Seeing that the people of Sarajevo succeeded to gain permission from the Porte to build their magnificent Cathedral, the leader of the Serbian people in Banja Luka, through the Patriarchate of Constantinople, referred to the same address with a desire to be allowed to construct a Church of a designated size, that corresponds to the town and the number of worshippers. In the late 1859, the Porte gave permission to “Banja Luka’s rayah to raise a house of prayer of a designated size” which was confirmed by the imperial firman.

 

Thinking that everything was resolved, the Serbs from Banja Luka and the surroundings began to collect construction materials. But they were wrong.
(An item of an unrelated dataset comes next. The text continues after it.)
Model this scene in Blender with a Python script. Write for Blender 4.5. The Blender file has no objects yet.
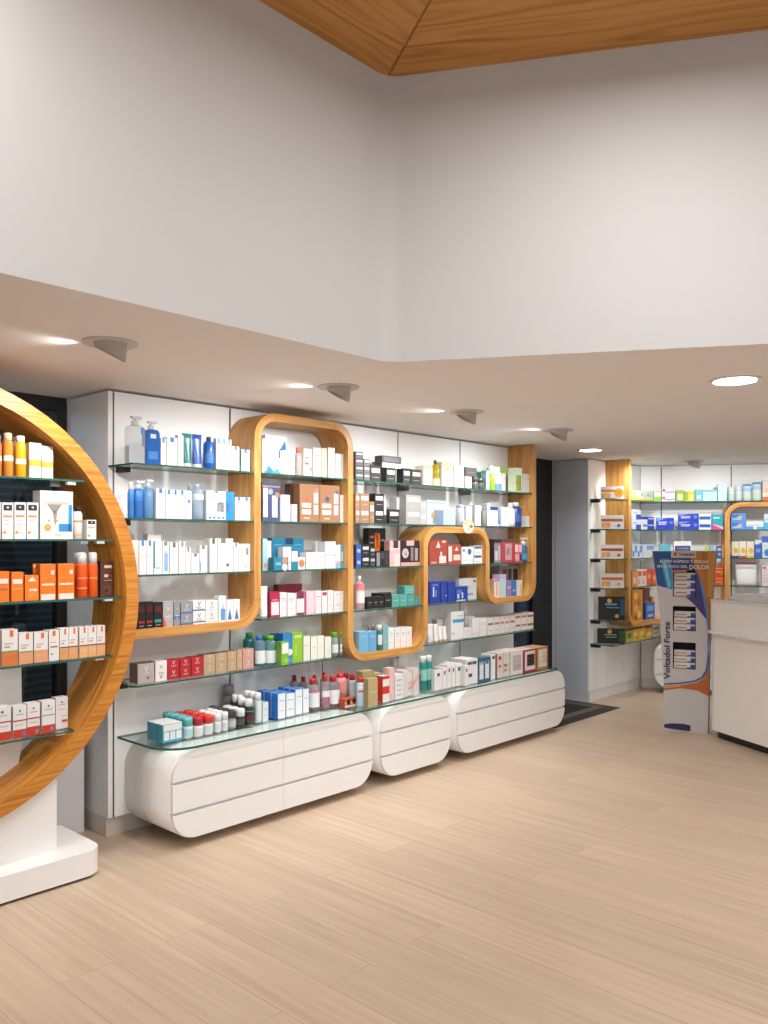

Even with the imperial firman, the construction of an Orthodox Church in Banja Luka did not happen, as well as in 1863, when the Turks prevented them again.

 

People from Banja Luka built the Cell Church as a temporary solution, continuing to seek permission to construct a big and beautiful Church.

 

A document that reveals some, so far unknown, facts was retained in this Church. It was a baptismal certificate of Josif Radulovic who was born on 1st May 1869 and baptized on 15th May of the same year. The baptism was performed “at the Church of the Holy Trinity Temple in Banja Luka, Bosnia” which means that the Cell Church was dedicated to the Descent of the Holy Spirit. The document was issued on 20th August 1882 and signed by Parson Vid Kovacevic. The document is also valuable because it has a very clear stamp of the Temple of the Descent of the Holy Spirit.

 

The Church of Rebrovac

 

In an Annex of the magazine “The Source of Bosnia and Herzegovina” (in local: “Bosansko-hercegovači istočnik”) for 1888, there are valuable data on the Parish of Rebrovac and its Church. In this parish, there was an old wooden Church, called the Church of Rebrovac, which was set on fire with a riot and burned in 1876, with all of its possessions and notes. A new Church started to be built from solid materials in 1885 and by 1888 it was only walled up and covered. The Church was dedicated to the Nativity of the Theotokos.

 

In 1798, the Serbs gained permission from the Turkish government to renew the Church, destroyed during the uprising, from the beginning and of the previous dimensions. A Commission examined the wreck and found that “the Church should be reconstructed from the foundation” and pointed out that the repair must be done “without any extensions, but of the previous size”.

 

The Church of Rebrovac was built by a construction worker Antun Cerovic, who, as it was recorded, worked on getting the job done as thoroughly as possible and he succeeded. The Church of Rebrovac was consecrated on the feast of the Protecting Veil of the Mother of God, on 1st October (by Julian calendar) 1889, and the Episcopal liturgy was served by the Most Reverend Metropolitan Djordje Nikolajevic.

 

The religious divine service was attended by numerous dignitaries of the government, including the county mayor Baron Lazarini, local military general Leopold Gustav, with the officers’ corps, the town mayor Mr Tartalja and outer district mayor Taberi, as well as close to 3000 people.